For we are not contending against flesh and blood, but against the principalities, against the powers, against the world rulers of this present darkness, against the spiritual hosts of wickedness in the heavenly places. Therefore take the whole armor of God, that you may be able to withstand in the evil day, and having done all, to stand. [Ephesians 6:12-13. RSV]
In his commentary, Donald Stamps gives our modern minds insight into what Paul is saying.
Satan and a host of evil spirits are the spiritual rulers of the world. They empower ungodly men and women to oppose God’s will and attack believers. They form a “vast multitude and are organized into a highly systematized empire of evil…”[5]
The church must confront this empire of evil and does so by putting on the whole armor of God (see Ephesians 6:13-17). And when the battle is heated and defeat seems near at hand, having done all, the Church must continue to stand. It can do so because that itinerate preacher who trod the hills and valleys of ancient Palestine two thousand years ago really was the Son of God, and his kingdom will never fail.
Larry G. Johnson
Sources:
[1] Kevin Swanson, Apostate – The Men who Destroyed the Christian West, (Parker, Colorado: Generations with Vision, 2013), p. 277.

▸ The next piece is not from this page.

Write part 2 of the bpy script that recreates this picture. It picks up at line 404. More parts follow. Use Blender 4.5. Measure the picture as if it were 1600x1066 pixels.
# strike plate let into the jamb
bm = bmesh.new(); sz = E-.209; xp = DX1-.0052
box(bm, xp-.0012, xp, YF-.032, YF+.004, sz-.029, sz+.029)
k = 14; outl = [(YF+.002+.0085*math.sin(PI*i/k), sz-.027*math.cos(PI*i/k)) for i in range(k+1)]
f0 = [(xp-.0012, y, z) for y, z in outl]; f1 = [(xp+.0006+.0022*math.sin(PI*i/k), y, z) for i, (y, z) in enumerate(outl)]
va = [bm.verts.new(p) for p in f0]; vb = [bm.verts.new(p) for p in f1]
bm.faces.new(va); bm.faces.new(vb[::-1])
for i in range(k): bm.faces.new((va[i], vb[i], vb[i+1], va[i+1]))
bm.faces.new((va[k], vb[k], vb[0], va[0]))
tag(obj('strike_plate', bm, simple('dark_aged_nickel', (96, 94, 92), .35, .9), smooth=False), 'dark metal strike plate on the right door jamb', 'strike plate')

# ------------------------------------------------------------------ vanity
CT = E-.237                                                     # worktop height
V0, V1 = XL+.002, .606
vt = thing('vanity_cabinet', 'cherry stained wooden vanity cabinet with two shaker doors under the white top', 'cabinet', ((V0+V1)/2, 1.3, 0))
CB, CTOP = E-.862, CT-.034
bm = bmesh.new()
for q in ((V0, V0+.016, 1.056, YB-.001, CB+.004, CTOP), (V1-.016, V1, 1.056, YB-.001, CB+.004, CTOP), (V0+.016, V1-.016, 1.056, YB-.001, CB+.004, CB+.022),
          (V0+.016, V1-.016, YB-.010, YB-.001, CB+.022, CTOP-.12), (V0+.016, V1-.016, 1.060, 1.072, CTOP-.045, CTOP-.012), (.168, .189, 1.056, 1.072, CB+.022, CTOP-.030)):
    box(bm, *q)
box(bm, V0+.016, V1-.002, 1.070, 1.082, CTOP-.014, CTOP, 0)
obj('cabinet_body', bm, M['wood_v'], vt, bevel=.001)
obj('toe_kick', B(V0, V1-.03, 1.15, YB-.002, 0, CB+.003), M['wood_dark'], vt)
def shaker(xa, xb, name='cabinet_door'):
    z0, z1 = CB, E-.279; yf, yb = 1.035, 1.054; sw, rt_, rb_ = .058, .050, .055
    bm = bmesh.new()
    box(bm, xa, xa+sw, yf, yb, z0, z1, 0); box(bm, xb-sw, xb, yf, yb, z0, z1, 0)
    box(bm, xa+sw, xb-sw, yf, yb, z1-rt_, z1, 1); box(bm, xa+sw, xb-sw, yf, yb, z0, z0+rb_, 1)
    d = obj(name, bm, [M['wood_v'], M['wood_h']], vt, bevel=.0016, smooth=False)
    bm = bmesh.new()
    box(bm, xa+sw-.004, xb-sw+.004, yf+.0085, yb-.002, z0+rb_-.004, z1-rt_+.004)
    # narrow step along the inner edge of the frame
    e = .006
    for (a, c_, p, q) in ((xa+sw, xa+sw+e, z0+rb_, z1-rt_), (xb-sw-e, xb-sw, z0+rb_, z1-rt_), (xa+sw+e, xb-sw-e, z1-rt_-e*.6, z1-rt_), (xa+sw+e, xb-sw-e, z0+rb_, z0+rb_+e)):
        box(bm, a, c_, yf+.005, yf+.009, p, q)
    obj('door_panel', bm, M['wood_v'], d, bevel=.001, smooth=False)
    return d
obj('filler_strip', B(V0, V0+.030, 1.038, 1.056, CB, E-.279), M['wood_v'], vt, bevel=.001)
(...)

[2] Malcolm Muggeridge, The End of Christendom, (Grand Rapids, Michigan: William B. Eerdmans Publishing Company, 1980), p. 11.
[3] Swanson, pp. 289-290.
[4] Os Guinness, Impossible People – Christian Courage and the Struggle for the Soul of Civilization, (Downers Grove, Illinois: IVP Books, 2016), pp. 31-32.
[5] Donald C. Stamps, Study Notes and Articles, The Full Life Study Bible – New Testament, King James Version, gen. ed. Donald C. Stamps, (Grand Rapids, Michigan: Zondervan Bible Publishers, 1990), p.439.